[Exercise requirements]: Repeat the material below exactly, line for line.

[Material]:
↓↓↓

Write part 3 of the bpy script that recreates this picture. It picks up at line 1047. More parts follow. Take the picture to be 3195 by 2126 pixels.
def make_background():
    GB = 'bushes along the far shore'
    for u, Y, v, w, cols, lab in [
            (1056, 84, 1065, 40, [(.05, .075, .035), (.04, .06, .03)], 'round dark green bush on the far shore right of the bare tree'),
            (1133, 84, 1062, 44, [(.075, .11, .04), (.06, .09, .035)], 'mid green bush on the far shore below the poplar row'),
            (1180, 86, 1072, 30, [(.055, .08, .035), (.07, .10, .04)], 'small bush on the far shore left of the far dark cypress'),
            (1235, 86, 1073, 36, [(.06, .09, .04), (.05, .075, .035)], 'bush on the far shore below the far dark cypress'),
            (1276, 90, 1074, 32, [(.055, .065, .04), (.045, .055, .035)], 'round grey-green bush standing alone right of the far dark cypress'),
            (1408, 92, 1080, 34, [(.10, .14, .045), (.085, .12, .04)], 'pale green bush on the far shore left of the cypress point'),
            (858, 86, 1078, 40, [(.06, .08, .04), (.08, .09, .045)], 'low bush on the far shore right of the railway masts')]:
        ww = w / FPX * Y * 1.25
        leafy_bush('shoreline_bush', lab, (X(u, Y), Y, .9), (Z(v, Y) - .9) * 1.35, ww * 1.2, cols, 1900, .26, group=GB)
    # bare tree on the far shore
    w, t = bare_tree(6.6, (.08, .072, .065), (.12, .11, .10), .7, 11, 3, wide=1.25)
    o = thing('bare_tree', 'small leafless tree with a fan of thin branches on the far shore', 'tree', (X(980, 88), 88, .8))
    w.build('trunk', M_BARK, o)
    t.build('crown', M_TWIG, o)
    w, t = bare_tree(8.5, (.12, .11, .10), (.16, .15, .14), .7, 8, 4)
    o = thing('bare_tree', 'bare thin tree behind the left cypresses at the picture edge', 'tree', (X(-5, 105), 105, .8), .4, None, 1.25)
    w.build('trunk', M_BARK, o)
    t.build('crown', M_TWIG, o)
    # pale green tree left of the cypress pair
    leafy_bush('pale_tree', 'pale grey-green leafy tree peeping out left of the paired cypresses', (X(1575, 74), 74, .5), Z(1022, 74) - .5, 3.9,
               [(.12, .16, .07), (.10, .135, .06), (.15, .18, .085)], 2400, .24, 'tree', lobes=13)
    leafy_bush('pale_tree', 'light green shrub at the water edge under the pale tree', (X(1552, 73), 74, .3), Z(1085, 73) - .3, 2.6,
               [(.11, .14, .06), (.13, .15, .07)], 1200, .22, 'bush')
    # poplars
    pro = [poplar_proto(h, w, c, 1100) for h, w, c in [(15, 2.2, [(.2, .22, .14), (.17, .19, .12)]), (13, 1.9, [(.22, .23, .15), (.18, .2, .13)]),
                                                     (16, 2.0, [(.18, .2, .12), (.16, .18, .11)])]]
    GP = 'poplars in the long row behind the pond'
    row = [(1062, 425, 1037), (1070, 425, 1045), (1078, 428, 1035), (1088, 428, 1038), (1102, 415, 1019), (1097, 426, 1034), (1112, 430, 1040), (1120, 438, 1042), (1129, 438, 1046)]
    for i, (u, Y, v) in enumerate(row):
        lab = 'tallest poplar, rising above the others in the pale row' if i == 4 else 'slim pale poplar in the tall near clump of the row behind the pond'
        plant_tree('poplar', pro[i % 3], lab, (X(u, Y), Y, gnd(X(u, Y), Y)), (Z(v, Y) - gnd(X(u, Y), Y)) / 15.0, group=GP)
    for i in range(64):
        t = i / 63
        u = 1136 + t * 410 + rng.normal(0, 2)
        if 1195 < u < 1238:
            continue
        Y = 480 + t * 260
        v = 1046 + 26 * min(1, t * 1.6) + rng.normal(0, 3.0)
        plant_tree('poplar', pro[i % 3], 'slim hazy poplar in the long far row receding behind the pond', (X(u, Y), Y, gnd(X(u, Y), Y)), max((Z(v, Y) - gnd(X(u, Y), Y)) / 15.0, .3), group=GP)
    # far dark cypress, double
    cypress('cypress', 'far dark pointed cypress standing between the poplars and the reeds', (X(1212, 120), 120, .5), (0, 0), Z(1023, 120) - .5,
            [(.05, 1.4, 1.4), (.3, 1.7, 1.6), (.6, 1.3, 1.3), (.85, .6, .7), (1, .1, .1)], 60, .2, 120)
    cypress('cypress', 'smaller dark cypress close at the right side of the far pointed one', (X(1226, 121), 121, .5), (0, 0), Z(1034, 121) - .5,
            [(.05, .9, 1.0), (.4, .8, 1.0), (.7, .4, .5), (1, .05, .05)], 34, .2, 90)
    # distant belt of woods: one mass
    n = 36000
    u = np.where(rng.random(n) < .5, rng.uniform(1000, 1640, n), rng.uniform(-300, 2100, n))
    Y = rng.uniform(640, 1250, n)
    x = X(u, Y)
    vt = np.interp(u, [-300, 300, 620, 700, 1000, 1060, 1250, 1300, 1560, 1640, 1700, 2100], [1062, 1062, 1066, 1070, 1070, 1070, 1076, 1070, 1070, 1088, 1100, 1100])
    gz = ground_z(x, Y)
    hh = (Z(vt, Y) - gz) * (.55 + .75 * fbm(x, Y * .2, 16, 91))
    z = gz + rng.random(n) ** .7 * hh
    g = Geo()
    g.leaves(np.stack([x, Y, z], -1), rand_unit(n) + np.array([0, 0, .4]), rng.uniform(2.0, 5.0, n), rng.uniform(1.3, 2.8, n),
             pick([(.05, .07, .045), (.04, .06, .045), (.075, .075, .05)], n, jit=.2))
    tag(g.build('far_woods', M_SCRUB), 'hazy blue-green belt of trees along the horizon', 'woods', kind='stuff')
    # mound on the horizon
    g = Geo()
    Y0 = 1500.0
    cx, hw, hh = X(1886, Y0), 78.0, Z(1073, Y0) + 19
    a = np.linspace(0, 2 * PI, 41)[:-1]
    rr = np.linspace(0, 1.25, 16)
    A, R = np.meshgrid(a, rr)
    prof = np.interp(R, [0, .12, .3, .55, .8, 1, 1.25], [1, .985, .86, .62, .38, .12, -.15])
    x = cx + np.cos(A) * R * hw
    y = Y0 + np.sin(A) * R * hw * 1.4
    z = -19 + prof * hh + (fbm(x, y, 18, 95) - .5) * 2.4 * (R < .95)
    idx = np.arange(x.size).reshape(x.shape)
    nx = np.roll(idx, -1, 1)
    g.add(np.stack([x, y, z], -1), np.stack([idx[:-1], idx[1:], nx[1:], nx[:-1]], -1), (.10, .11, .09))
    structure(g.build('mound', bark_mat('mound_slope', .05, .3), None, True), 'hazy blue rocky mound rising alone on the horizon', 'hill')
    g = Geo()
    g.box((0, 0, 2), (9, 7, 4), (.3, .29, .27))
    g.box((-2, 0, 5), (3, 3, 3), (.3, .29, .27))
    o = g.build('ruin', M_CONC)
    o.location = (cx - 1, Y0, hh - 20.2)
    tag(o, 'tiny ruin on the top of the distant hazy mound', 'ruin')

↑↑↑

[Solution to this problem]:
Write part 3 of the bpy script that recreates this picture. It picks up at line 1047. More parts follow. Take the picture to be 3195 by 2126 pixels.
def make_background():
    GB = 'bushes along the far shore'
    for u, Y, v, w, cols, lab in [
            (1056, 84, 1065, 40, [(.05, .075, .035), (.04, .06, .03)], 'round dark green bush on the far shore right of the bare tree'),
            (1133, 84, 1062, 44, [(.075, .11, .04), (.06, .09, .035)], 'mid green bush on the far shore below the poplar row'),
            (1180, 86, 1072, 30, [(.055, .08, .035), (.07, .10, .04)], 'small bush on the far shore left of the far dark cypress'),
            (1235, 86, 1073, 36, [(.06, .09, .04), (.05, .075, .035)], 'bush on the far shore below the far dark cypress'),
            (1276, 90, 1074, 32, [(.055, .065, .04), (.045, .055, .035)], 'round grey-green bush standing alone right of the far dark cypress'),
            (1408, 92, 1080, 34, [(.10, .14, .045), (.085, .12, .04)], 'pale green bush on the far shore left of the cypress point'),
            (858, 86, 1078, 40, [(.06, .08, .04), (.08, .09, .045)], 'low bush on the far shore right of the railway masts')]:
        ww = w / FPX * Y * 1.25
        leafy_bush('shoreline_bush', lab, (X(u, Y), Y, .9), (Z(v, Y) - .9) * 1.35, ww * 1.2, cols, 1900, .26, group=GB)
    # bare tree on the far shore
    w, t = bare_tree(6.6, (.08, .072, .065), (.12, .11, .10), .7, 11, 3, wide=1.25)
    o = thing('bare_tree', 'small leafless tree with a fan of thin branches on the far shore', 'tree', (X(980, 88), 88, .8))
    w.build('trunk', M_BARK, o)
    t.build('crown', M_TWIG, o)
    w, t = bare_tree(8.5, (.12, .11, .10), (.16, .15, .14), .7, 8, 4)
    o = thing('bare_tree', 'bare thin tree behind the left cypresses at the picture edge', 'tree', (X(-5, 105), 105, .8), .4, None, 1.25)
    w.build('trunk', M_BARK, o)
    t.build('crown', M_TWIG, o)
    # pale green tree left of the cypress pair
    leafy_bush('pale_tree', 'pale grey-green leafy tree peeping out left of the paired cypresses', (X(1575, 74), 74, .5), Z(1022, 74) - .5, 3.9,
               [(.12, .16, .07), (.10, .135, .06), (.15, .18, .085)], 2400, .24, 'tree', lobes=13)
    leafy_bush('pale_tree', 'light green shrub at the water edge under the pale tree', (X(1552, 73), 74, .3), Z(1085, 73) - .3, 2.6,
               [(.11, .14, .06), (.13, .15, .07)], 1200, .22, 'bush')
    # poplars
    pro = [poplar_proto(h, w, c, 1100) for h, w, c in [(15, 2.2, [(.2, .22, .14), (.17, .19, .12)]), (13, 1.9, [(.22, .23, .15), (.18, .2, .13)]),
                                                     (16, 2.0, [(.18, .2, .12), (.16, .18, .11)])]]
    GP = 'poplars in the long row behind the pond'
    row = [(1062, 425, 1037), (1070, 425, 1045), (1078, 428, 1035), (1088, 428, 1038), (1102, 415, 1019), (1097, 426, 1034), (1112, 430, 1040), (1120, 438, 1042), (1129, 438, 1046)]
    for i, (u, Y, v) in enumerate(row):
        lab = 'tallest poplar, rising above the others in the pale row' if i == 4 else 'slim pale poplar in the tall near clump of the row behind the pond'
        plant_tree('poplar', pro[i % 3], lab, (X(u, Y), Y, gnd(X(u, Y), Y)), (Z(v, Y) - gnd(X(u, Y), Y)) / 15.0, group=GP)
    for i in range(64):
        t = i / 63
        u = 1136 + t * 410 + rng.normal(0, 2)
        if 1195 < u < 1238:
            continue
        Y = 480 + t * 260
        v = 1046 + 26 * min(1, t * 1.6) + rng.normal(0, 3.0)
        plant_tree('poplar', pro[i % 3], 'slim hazy poplar in the long far row receding behind the pond', (X(u, Y), Y, gnd(X(u, Y), Y)), max((Z(v, Y) - gnd(X(u, Y), Y)) / 15.0, .3), group=GP)
    # far dark cypress, double
    cypress('cypress', 'far dark pointed cypress standing between the poplars and the reeds', (X(1212, 120), 120, .5), (0, 0), Z(1023, 120) - .5,
            [(.05, 1.4, 1.4), (.3, 1.7, 1.6), (.6, 1.3, 1.3), (.85, .6, .7), (1, .1, .1)], 60, .2, 120)
    cypress('cypress', 'smaller dark cypress close at the right side of the far pointed one', (X(1226, 121), 121, .5), (0, 0), Z(1034, 121) - .5,
            [(.05, .9, 1.0), (.4, .8, 1.0), (.7, .4, .5), (1, .05, .05)], 34, .2, 90)
    # distant belt of woods: one mass
    n = 36000
    u = np.where(rng.random(n) < .5, rng.uniform(1000, 1640, n), rng.uniform(-300, 2100, n))
    Y = rng.uniform(640, 1250, n)
    x = X(u, Y)
    vt = np.interp(u, [-300, 300, 620, 700, 1000, 1060, 1250, 1300, 1560, 1640, 1700, 2100], [1062, 1062, 1066, 1070, 1070, 1070, 1076, 1070, 1070, 1088, 1100, 1100])
    gz = ground_z(x, Y)
    hh = (Z(vt, Y) - gz) * (.55 + .75 * fbm(x, Y * .2, 16, 91))
    z = gz + rng.random(n) ** .7 * hh
    g = Geo()
    g.leaves(np.stack([x, Y, z], -1), rand_unit(n) + np.array([0, 0, .4]), rng.uniform(2.0, 5.0, n), rng.uniform(1.3, 2.8, n),
             pick([(.05, .07, .045), (.04, .06, .045), (.075, .075, .05)], n, jit=.2))
    tag(g.build('far_woods', M_SCRUB), 'hazy blue-green belt of trees along the horizon', 'woods', kind='stuff')
    # mound on the horizon
    g = Geo()
    Y0 = 1500.0
    cx, hw, hh = X(1886, Y0), 78.0, Z(1073, Y0) + 19
    a = np.linspace(0, 2 * PI, 41)[:-1]
    rr = np.linspace(0, 1.25, 16)
    A, R = np.meshgrid(a, rr)
    prof = np.interp(R, [0, .12, .3, .55, .8, 1, 1.25], [1, .985, .86, .62, .38, .12, -.15])
    x = cx + np.cos(A) * R * hw
    y = Y0 + np.sin(A) * R * hw * 1.4
    z = -19 + prof * hh + (fbm(x, y, 18, 95) - .5) * 2.4 * (R < .95)
    idx = np.arange(x.size).reshape(x.shape)
    nx = np.roll(idx, -1, 1)
    g.add(np.stack([x, y, z], -1), np.stack([idx[:-1], idx[1:], nx[1:], nx[:-1]], -1), (.10, .11, .09))
    structure(g.build('mound', bark_mat('mound_slope', .05, .3), None, True), 'hazy blue rocky mound rising alone on the horizon', 'hill')
    g = Geo()
    g.box((0, 0, 2), (9, 7, 4), (.3, .29, .27))
    g.box((-2, 0, 5), (3, 3, 3), (.3, .29, .27))
    o = g.build('ruin', M_CONC)
    o.location = (cx - 1, Y0, hh - 20.2)
    tag(o, 'tiny ruin on the top of the distant hazy mound', 'ruin')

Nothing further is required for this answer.